その昔、橋の下には「とにかく違った世界がある」というのは通説だった。河原者という言い方があるように芸能との結びつきは強く、大道芸から歌舞伎に至るあらゆる芸事の発生した場所でもあった。河原乞食といった蔑称も存在していたし、演劇の発展にも深く関係している。現実ではない別の世界であり、あらゆる制度や秩序から排除された異界という考え方もあった。

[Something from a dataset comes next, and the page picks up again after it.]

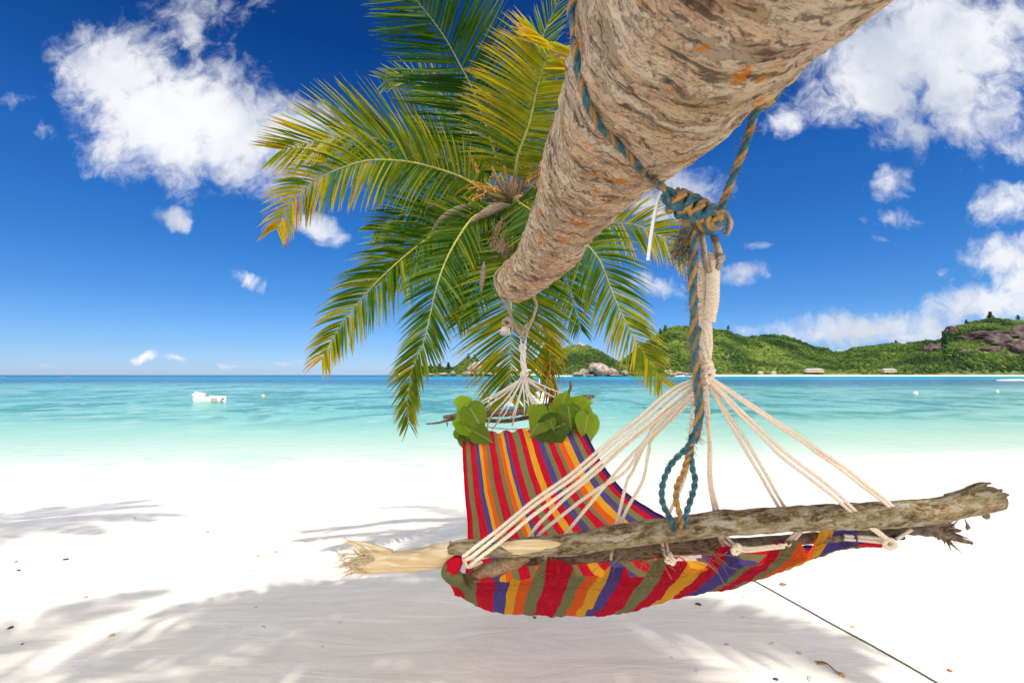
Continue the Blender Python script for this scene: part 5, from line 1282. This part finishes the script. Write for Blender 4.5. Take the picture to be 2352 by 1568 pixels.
for a in [(2281,732,17,1245,'dark spreading tree on the summit of the right hill',.1),(2345,735,12,1245,'dark tree on the skyline at the right edge',.15),(2225,742,9,1245,'small tree left of the summit of the right hill',.15),
          (1530,760,14,1240,'slim tree on the left shoulder of the middle hill',.4),(1518,766,12,1240,'shorter slim tree at the far left of the middle hill',.4),(1675,757,10,1250,'pointed tree on the right of the middle hilltop',.3),(1603,751,9,1250,'low tree on the middle hilltop',.5),
          (1076,825,13,1158,'leafy tree on the highest point of the headland',.3),(1090,826,12,1158,'dark tree beside the highest one on the headland',.15),(1030,848,16,1120,'thin feathery tree on the headland',.2),(1010,850,15,1110,'feathery tree left of the thin one on the headland',.25),(990,850,14,1110,'bushy tree near the headland tip',.3),(968,850,12,1100,'low bush like tree at the headland tip',.45),
          (2060,790,9,1400,'small tree on the saddle of the back ridge',.2)]: tree(*a)
# houses
def house(px_, py_, wpx, hpx, d, rm, label):
    x = (px_ - 1176) / FPX * d; zb = 1.4 - (py_ - 861) / FPX * d; Wd = wpx / FPX * d; Ht = hpx / FPX * d; dp = min(Wd, 9)
    o = empty('house', (x, d, zb), label=label, cat_='house', group='houses on the far shore')
    mb = MB(); mb.box((0, 0, Ht * .25 - .8), (Wd, dp, Ht * .5 + 1.6)); local_part(mb, 'wall', M['wall_w'], o, False)
    mb = MB(); y_ = dp / 2 + .6; X_ = Wd / 2 + .6; z0 = Ht * .5
    mb.add([(-X_, -y_, z0), (X_, -y_, z0), (X_, y_, z0), (-X_, y_, z0), (-X_ * .75, 0, Ht), (X_ * .75, 0, Ht)], [(0, 1, 5, 4), (2, 3, 4, 5), (0, 4, 3), (1, 2, 5), (3, 2, 1, 0)]); local_part(mb, 'roof', rm, o, False)
    n_ = max(2, int(Wd / 4))
    for k in range(n_): mb = MB(); mb.box(((k + .5) / n_ * Wd - Wd / 2, -dp / 2 - .02, Ht * .25), (Wd / n_ * .45, .08, Ht * .28)); local_part(mb, 'window', M['win'], o, False)
for a in [(1868,853,40,7,956,M['roof_p'],'long low pale roofed building behind the far beach'),(2040,853,28,7,956,M['roof_p'],'long low pale building right of the longest one'),(1690,819,14,7,1080,M['roof_p'],'small house high on the slope of the middle hill'),
          (2075,792,12,7,1360,M['roof_p'],'small pale house on the back ridge'),(1928,808,14,5,1405,M['roof_g'],'flat green roofed house in the dip of the ridge'),(1533,856,14,7,940,M['roof_g'],'green roofed house by the shore rocks'),(1517,848,9,6,990,M['roof_p'],'tiny white house above the green roofed one'),
          (1775,857,9,5,950,M['roof_p'],'tiny beach hut, right one of two'),(1745,857,9,5,950,M['roof_p'],'tiny beach hut, left one of two')]: house(*a)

怪しげでおどろおどろしい見世物小屋が立ち並び、ろくろ首や蛇女、小人のフリークスなど、社会の裏側に光を当てた出し物が、薄闇の中でざわめいていた。また、橋という屋根で覆われた異空間は、死体の隠し場所であり、春をひさぐ女郎の隠れた溜まり場でもあった。そして、思い悩んだ末の男女の極限の別れ、橋の欄干から身を投げる遣る瀬ない心中など、いずれにしても死との結びつきはとても強く、それは日本の橋の際立った特徴でもある。

近年取り組んでいる橋を主題にした作品は、橋のもつ造形的な美しさと同時に、不思議な逸話や伝説に彩られた歴史が、その背景になっている。《二河白道図》にある此岸と彼岸を結ぶ白い道―、この道は橋とはいえないが、此岸と彼岸の架け橋として認識されている。西洋にはない考え方である。橋が内包する深遠で神秘的な世界は、私に複雑怪奇な謎を投げかける。

俗なるものと聖なるのものの境界であり、今生の世界と死後の世界を分けるのが橋だとすれば、その一方で出会いの場所ということもできる。橋の向こうから幽かに響く歌声は、誰が歌っているのだろう。その姿を見極めたい。

橋の下にひっそりと広がる無限の暗闇、底知れぬほどの謎を秘めた神秘的異空間への興味は、尽きることがない。


今回展示される私の最新作のひとつ《百橋の図》は、橋をテーマにしたインスタレーションである。

北斎が描く異色の鳥瞰図の一枚、《諸国名橋一覧(百橋一覧)》(1823年)が制作のヒントになっている。

綿密に描きこまれた橋の形態や構造も見事だが、太鼓橋、吊り橋、けわしい岩山に架かる橋など想像を超える橋の景観に圧倒される。

「ある秋の日、壁にこんな幻影をみた」という北斎のシュールな脳内を覗いてみたい。